Era il 2 maggio 2012, al Franchi la Fiorentina affronta il Novara con l’obiettivo della salvezza, ma subisce due gol. Ljajic viene sostituito dopo mezz’ora e reagisce applaudendo ironicamente il suo tecnico Delio Rossi e sussurrando improperi nella sua lingua. A quel punto si scatena la rabbia del mister che, dopo aver capito gli insulti in serbo, lo colpisce a più riprese con i pugni compiendo uno dei gesti più clamorosi di un allenatore in campo dinanzi alle telecamere. Esonero immediato e tre lunghi mesi di squalifica. Dall’episodio di Baldini che rifila un calcione al collega Di Carlo del Vicenza, agli atteggiamenti di Mourinho in panchina fino a Juric che minaccia di tagliare la gola a Italiano e all’ultimo gesto folle commesso da D’Aversa con la testata ad Henry sono tanti i precedenti di follie in panchina. Ripercorriamo con Delio Rossi, in esclusiva per Virgilio Sport, cosa accadde quel giorno e cosa può scattare nella testa di un allenatore in momenti di grande tensione.
Rossi cosa pensa del gesto di furia commesso da Roberto D’Aversa al termine di Lecce-Verona e del successivo esonero del tecnico?
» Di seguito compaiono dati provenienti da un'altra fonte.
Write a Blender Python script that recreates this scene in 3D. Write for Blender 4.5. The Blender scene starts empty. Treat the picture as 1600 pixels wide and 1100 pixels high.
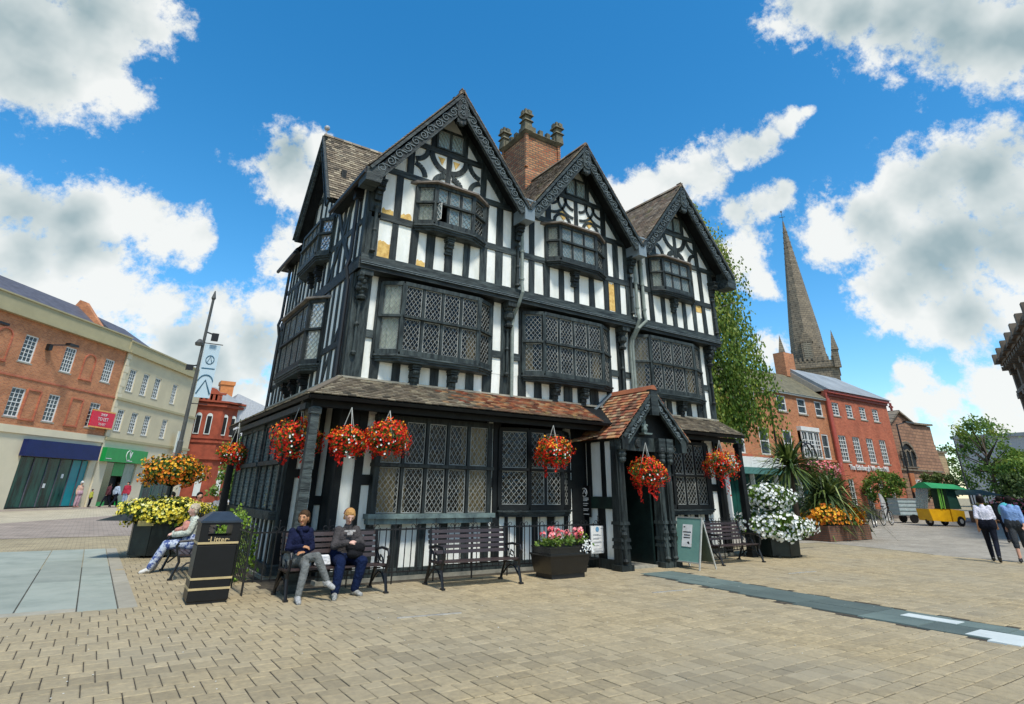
import bpy, math, random
from mathutils import Vector, Matrix
R = math.radians
rnd = random.Random(7)
C = bpy.context.scene.collection
SC = bpy.context.scene

# ------------------------------------------------------------------ camera
cam_d = bpy.data.cameras.new('camera'); cam = bpy.data.objects.new('camera', cam_d); C.objects.link(cam)
cam_d.sensor_width = 36; cam_d.lens = 19.98; cam_d.shift_y = -0.10225
cam_d.clip_start = .1; cam_d.clip_end = 2000
rx = (0.8266125, -0.5626189, 0.0131024); dn = (0.2316322, 0.3189165, -0.9190423); fw = (0.5128920, 0.7627268, 0.3939411)
cam.matrix_world = Matrix(((rx[0], -dn[0], -fw[0], 0), (rx[1], -dn[1], -fw[1], 0), (rx[2], -dn[2], -fw[2], 1.65), (0, 0, 0, 1)))
SC.camera = cam

# ------------------------------------------------------------------ light
SUN_DIR = Vector((-0.06, -0.50, 0.86)).normalized()      # from the scene towards the sun
sun_d = bpy.data.lights.new('sun', 'SUN'); sun = bpy.data.objects.new('sun', sun_d); C.objects.link(sun)
sun_d.energy = 3.6; sun_d.angle = R(9); sun_d.color = (1, .95, .86)
sun.rotation_euler = SUN_DIR.to_track_quat('Z', 'Y').to_euler()
SC.view_settings.view_transform = 'Standard'; SC.view_settings.look = 'None'
SC.view_settings.exposure = 0.25; SC.view_settings.gamma = 1

CLOUDS = [(-0.213,0.818,0.534,0.089),(-0.149,0.802,0.578,0.065),(-0.1,0.793,0.6,0.038),(-0.184,0.85,0.493,0.052),(-0.135,0.842,0.522,0.038),(-0.096,0.857,0.506,0.027),(-0.167,0.925,0.34,0.052),(-0.12,0.93,0.347,0.046),(-0.069,0.935,0.348,0.04),(-0.02,0.936,0.352,0.037),(0.03,0.937,0.348,0.029),(-0.101,0.949,0.3,0.044),(-0.145,0.949,0.28,0.041),(-0.059,0.954,0.293,0.025),(-0.036,0.968,0.248,0.04),(0.021,0.969,0.245,0.037),(-0.107,0.962,0.251,0.035),(0.105,0.978,0.181,0.053),(0.161,0.968,0.191,0.056),(0.173,0.948,0.267,0.038),(0.177,0.92,0.349,0.032),(0.066,0.978,0.2,0.045),(0.133,0.868,0.479,0.045),(0.173,0.873,0.457,0.036),(0.174,0.843,0.509,0.025),(0.647,0.601,0.469,0.028),(0.68,0.541,0.495,0.029),(0.71,0.5,0.496,0.039),(0.79,0.502,0.352,0.036),(0.814,0.489,0.315,0.024),(0.836,0.506,0.212,0.023),(0.703,0.276,0.655,0.045),(0.737,0.239,0.632,0.048),(0.771,0.197,0.605,0.048),(0.802,0.155,0.577,0.056),(0.833,0.115,0.541,0.053),(0.847,0.384,0.367,0.039),(0.865,0.332,0.376,0.051),(0.878,0.264,0.399,0.059),(0.894,0.196,0.403,0.061),(0.913,0.267,0.31,0.071),(0.931,0.206,0.303,0.063),(0.904,0.33,0.273,0.046),(0.932,0.28,0.228,0.049),(0.949,0.223,0.222,0.037),(0.927,0.346,0.145,0.029),(0.938,0.328,0.11,0.02),(0.956,0.262,0.133,0.031),(0.916,0.389,0.1,0.023),(0.961,0.264,0.085,0.02),(0.736,0.45,0.505,0.015),(0.748,0.428,0.508,0.018),(0.757,0.402,0.515,0.017),(0.765,0.377,0.522,0.016),(0.771,0.357,0.527,0.013),(0.776,0.341,0.53,0.008),(0.766,0.482,0.425,0.018),(0.78,0.461,0.424,0.02),(0.791,0.437,0.427,0.015),(0.795,0.413,0.443,0.009),(0.112,0.962,0.249,0.04),(0.09,0.987,0.132,0.04),(0.162,0.979,0.124,0.037),(0.66,0.574,0.486,0.026),(0.63,0.614,0.475,0.017)]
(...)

“Faccio fatica a dare un giudizio. Onestamente, tutti danno giudizi vivendo l’episodio dal di fuori. Tutti si fanno maestrini ma le cose bisogna viverle nel momento esatto in cui succedono per capirne i reali motivi. Stando in poltrona non si può dare un giudizio veritiero. Non conosco le motivazioni e ho visto solo le immagini che parlano chiaro. Prima di dare un giudizio su una persona, devi camminare due giorni con i suoi stessi mocassini. Tutto questo perbenismo non lo comprendo: e se fosse successo negli spogliatoi? Se una cosa è sbagliata in pubblico è sbagliata anche in privato all’interno degli spogliatoi dove le telecamere non arrivano”.
Cosa può scattare nella testa di un allenatore in questi momenti?
“Dipende da situazione a situazione. Se non avessi allenato gli slavi ad esempio, e se non avessi compreso cosa Ljajic mi avesse detto in quel momento, l’episodio sarebbe passato in cavalleria. Bisogna vedere il momento contingente. D’Aversa è stato esonerato. Ma il quesito che ora mi pongo è il seguente: se il Lecce avesse vinto anziché perdere, l’episodio avrebbe avuto lo stesso riflesso sul tecnico? Personalmente non credo proprio: se avessero vinto la partita molto probabilmente D’Aversa non sarebbe stato esonerato. Ma se una cosa è sbagliata lo è sempre, anche in caso di vittoria. Non crede? Non me la sento di essere contro D’Aversa.”
Ogni forma di violenza è sbagliata: sia quella verbale di Ljajic che la sua fisica verso il giocatore. Quale è il suo parere?
“Ecco, in tanti anni nessuno mi aveva chiesto il mio parere. Sono stato attaccato mediaticamente anche se ho chiesto immediatamente scusa al calciatore. In quel momento giocavamo contro una squadra già retrocessa. Al 30′ del primo tempo, perdevamo per 2-0 e noi con un pareggio ci saremmo salvati quasi sicuramente. Avevo la necessità di cambiare qualcosa. Lui mi attacca. Per due volte ho fatto finta di niente dopo che mi dice “Vuoi fare il fenomeno”. Poi lo sentii parlare in slavo e capii tutto, quando mi girai e andai verso di lui per placarlo, scivolai. In quel momento l’errore fu già commesso perché il calciatore si sentì attaccato e in pericolo e io in uno spazio limitato fui costretto a reagire. Quello che non si vede in tv è che l’allenatore in seconda intervenne e generò ancora più confusione. Ecco, ora tutto questo se fosse successo nello spogliatoio non avrebbe avuto la stessa rilevanza e io probabilmente non sarei stato comunque esonerato. Ma questo è sbagliato perché ogni forma di violenza è da condannare a prescindere”
Anche la Roma ha deciso di esonerare Mourinho dopo i suoi atteggiamenti scellerati in panchina, reiterati nel tempo. Lei che giudizio si fatto a riguardo?
“Non so cosa fanno gli altri colleghi nello specifico. Ognuno ha le proprie strategie, che siano giuste o sbagliate. Ogni allenatore ha un atteggiamento diverso. Io so quello che ho fatto io e posso giudicare me stesso e non condannare a prescindere un collega. Ognuno reagisce in modo diverso. Posso preferire un collega o un altro e prendere le distanze da altri che non stimo come stile. Quello che ribadisco è che non si può dare un giudizio se non vissuto in prima persona. Ogni cosa va contestualizzata. Questi giudizi così netti che sento possono essere anche fallaci.”